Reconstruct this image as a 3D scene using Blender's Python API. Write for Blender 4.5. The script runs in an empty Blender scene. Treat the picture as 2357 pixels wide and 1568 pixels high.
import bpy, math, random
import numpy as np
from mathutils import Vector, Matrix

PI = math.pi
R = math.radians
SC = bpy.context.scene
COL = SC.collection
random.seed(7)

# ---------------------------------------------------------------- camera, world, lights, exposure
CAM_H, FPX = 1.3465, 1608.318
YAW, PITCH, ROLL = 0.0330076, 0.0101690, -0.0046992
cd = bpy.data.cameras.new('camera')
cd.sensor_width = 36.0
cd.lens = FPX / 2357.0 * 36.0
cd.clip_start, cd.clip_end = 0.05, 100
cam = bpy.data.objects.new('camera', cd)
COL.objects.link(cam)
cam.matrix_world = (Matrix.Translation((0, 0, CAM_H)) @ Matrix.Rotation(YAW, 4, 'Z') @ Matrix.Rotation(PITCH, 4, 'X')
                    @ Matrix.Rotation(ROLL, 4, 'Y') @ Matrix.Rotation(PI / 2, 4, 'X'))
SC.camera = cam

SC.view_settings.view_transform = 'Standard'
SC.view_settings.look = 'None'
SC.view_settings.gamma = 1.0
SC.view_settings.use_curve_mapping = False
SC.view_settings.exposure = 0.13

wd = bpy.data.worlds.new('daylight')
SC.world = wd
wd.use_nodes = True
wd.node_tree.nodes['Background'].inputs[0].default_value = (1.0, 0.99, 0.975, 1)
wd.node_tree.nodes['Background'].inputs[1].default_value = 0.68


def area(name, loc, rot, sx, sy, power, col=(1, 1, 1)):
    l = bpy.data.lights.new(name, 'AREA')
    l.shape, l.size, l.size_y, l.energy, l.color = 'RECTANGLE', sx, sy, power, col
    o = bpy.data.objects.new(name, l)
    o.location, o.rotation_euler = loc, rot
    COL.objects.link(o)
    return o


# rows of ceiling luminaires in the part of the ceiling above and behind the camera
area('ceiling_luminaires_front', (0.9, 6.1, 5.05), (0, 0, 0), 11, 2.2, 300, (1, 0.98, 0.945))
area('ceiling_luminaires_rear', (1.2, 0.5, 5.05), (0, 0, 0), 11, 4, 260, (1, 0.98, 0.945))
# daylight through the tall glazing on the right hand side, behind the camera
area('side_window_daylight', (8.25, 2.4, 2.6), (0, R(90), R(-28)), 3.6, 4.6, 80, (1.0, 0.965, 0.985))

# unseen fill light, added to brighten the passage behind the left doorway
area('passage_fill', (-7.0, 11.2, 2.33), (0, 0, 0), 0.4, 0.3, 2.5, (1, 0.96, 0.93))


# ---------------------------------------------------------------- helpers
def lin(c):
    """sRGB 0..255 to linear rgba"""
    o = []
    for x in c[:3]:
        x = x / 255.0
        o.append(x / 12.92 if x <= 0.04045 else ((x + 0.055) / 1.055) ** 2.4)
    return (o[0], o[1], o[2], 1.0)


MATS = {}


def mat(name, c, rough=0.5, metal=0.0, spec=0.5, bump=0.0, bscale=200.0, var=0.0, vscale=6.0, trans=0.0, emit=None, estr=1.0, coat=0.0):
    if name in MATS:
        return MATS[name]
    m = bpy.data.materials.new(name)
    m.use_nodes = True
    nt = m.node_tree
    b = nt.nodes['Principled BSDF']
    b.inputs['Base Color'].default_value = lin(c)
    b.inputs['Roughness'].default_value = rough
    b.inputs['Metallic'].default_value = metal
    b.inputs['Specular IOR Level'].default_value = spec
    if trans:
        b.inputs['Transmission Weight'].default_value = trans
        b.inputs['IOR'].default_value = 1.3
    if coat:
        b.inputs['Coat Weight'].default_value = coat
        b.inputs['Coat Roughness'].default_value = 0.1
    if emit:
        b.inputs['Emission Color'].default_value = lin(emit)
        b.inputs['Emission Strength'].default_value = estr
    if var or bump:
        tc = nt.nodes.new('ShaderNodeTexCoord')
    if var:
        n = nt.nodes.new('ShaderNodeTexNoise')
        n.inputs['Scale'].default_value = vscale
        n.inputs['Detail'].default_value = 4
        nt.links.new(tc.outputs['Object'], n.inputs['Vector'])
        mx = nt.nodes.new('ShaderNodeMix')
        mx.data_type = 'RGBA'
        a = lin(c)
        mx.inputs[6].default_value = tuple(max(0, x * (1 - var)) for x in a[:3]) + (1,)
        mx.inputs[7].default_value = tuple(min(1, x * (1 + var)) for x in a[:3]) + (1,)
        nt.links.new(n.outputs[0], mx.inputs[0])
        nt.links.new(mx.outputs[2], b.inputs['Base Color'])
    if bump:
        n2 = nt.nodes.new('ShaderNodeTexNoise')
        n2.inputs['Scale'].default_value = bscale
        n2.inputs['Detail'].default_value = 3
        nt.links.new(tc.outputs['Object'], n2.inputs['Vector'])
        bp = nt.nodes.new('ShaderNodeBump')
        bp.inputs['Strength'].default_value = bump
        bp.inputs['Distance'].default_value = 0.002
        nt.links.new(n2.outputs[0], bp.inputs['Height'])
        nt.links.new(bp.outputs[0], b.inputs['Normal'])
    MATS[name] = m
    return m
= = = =
● **Task prompt**: Reproduce all of the data exactly as given.

● **Exercise solution**:
Reconstruct this image as a 3D scene using Blender's Python API. Write for Blender 4.5. The script runs in an empty Blender scene. Treat the picture as 2357 pixels wide and 1568 pixels high.
import bpy, math, random
import numpy as np
from mathutils import Vector, Matrix

PI = math.pi
R = math.radians
SC = bpy.context.scene
COL = SC.collection
random.seed(7)

# ---------------------------------------------------------------- camera, world, lights, exposure
CAM_H, FPX = 1.3465, 1608.318
YAW, PITCH, ROLL = 0.0330076, 0.0101690, -0.0046992
cd = bpy.data.cameras.new('camera')
cd.sensor_width = 36.0
cd.lens = FPX / 2357.0 * 36.0
cd.clip_start, cd.clip_end = 0.05, 100
cam = bpy.data.objects.new('camera', cd)
COL.objects.link(cam)
cam.matrix_world = (Matrix.Translation((0, 0, CAM_H)) @ Matrix.Rotation(YAW, 4, 'Z') @ Matrix.Rotation(PITCH, 4, 'X')
                    @ Matrix.Rotation(ROLL, 4, 'Y') @ Matrix.Rotation(PI / 2, 4, 'X'))
SC.camera = cam

SC.view_settings.view_transform = 'Standard'
SC.view_settings.look = 'None'
SC.view_settings.gamma = 1.0
SC.view_settings.use_curve_mapping = False
SC.view_settings.exposure = 0.13

wd = bpy.data.worlds.new('daylight')
SC.world = wd
wd.use_nodes = True
wd.node_tree.nodes['Background'].inputs[0].default_value = (1.0, 0.99, 0.975, 1)
wd.node_tree.nodes['Background'].inputs[1].default_value = 0.68


def area(name, loc, rot, sx, sy, power, col=(1, 1, 1)):
    l = bpy.data.lights.new(name, 'AREA')
    l.shape, l.size, l.size_y, l.energy, l.color = 'RECTANGLE', sx, sy, power, col
    o = bpy.data.objects.new(name, l)
    o.location, o.rotation_euler = loc, rot
    COL.objects.link(o)
    return o


# rows of ceiling luminaires in the part of the ceiling above and behind the camera
area('ceiling_luminaires_front', (0.9, 6.1, 5.05), (0, 0, 0), 11, 2.2, 300, (1, 0.98, 0.945))
area('ceiling_luminaires_rear', (1.2, 0.5, 5.05), (0, 0, 0), 11, 4, 260, (1, 0.98, 0.945))
# daylight through the tall glazing on the right hand side, behind the camera
area('side_window_daylight', (8.25, 2.4, 2.6), (0, R(90), R(-28)), 3.6, 4.6, 80, (1.0, 0.965, 0.985))

# unseen fill light, added to brighten the passage behind the left doorway
area('passage_fill', (-7.0, 11.2, 2.33), (0, 0, 0), 0.4, 0.3, 2.5, (1, 0.96, 0.93))


# ---------------------------------------------------------------- helpers
def lin(c):
    """sRGB 0..255 to linear rgba"""
    o = []
    for x in c[:3]:
        x = x / 255.0
        o.append(x / 12.92 if x <= 0.04045 else ((x + 0.055) / 1.055) ** 2.4)
    return (o[0], o[1], o[2], 1.0)


MATS = {}


def mat(name, c, rough=0.5, metal=0.0, spec=0.5, bump=0.0, bscale=200.0, var=0.0, vscale=6.0, trans=0.0, emit=None, estr=1.0, coat=0.0):
    if name in MATS:
        return MATS[name]
    m = bpy.data.materials.new(name)
    m.use_nodes = True
    nt = m.node_tree
    b = nt.nodes['Principled BSDF']
    b.inputs['Base Color'].default_value = lin(c)
    b.inputs['Roughness'].default_value = rough
    b.inputs['Metallic'].default_value = metal
    b.inputs['Specular IOR Level'].default_value = spec
    if trans:
        b.inputs['Transmission Weight'].default_value = trans
        b.inputs['IOR'].default_value = 1.3
    if coat:
        b.inputs['Coat Weight'].default_value = coat
        b.inputs['Coat Roughness'].default_value = 0.1
    if emit:
        b.inputs['Emission Color'].default_value = lin(emit)
        b.inputs['Emission Strength'].default_value = estr
    if var or bump:
        tc = nt.nodes.new('ShaderNodeTexCoord')
    if var:
        n = nt.nodes.new('ShaderNodeTexNoise')
        n.inputs['Scale'].default_value = vscale
        n.inputs['Detail'].default_value = 4
        nt.links.new(tc.outputs['Object'], n.inputs['Vector'])
        mx = nt.nodes.new('ShaderNodeMix')
        mx.data_type = 'RGBA'
        a = lin(c)
        mx.inputs[6].default_value = tuple(max(0, x * (1 - var)) for x in a[:3]) + (1,)
        mx.inputs[7].default_value = tuple(min(1, x * (1 + var)) for x in a[:3]) + (1,)
        nt.links.new(n.outputs[0], mx.inputs[0])
        nt.links.new(mx.outputs[2], b.inputs['Base Color'])
    if bump:
        n2 = nt.nodes.new('ShaderNodeTexNoise')
        n2.inputs['Scale'].default_value = bscale
        n2.inputs['Detail'].default_value = 3
        nt.links.new(tc.outputs['Object'], n2.inputs['Vector'])
        bp = nt.nodes.new('ShaderNodeBump')
        bp.inputs['Strength'].default_value = bump
        bp.inputs['Distance'].default_value = 0.002
        nt.links.new(n2.outputs[0], bp.inputs['Height'])
        nt.links.new(bp.outputs[0], b.inputs['Normal'])
    MATS[name] = m
    return m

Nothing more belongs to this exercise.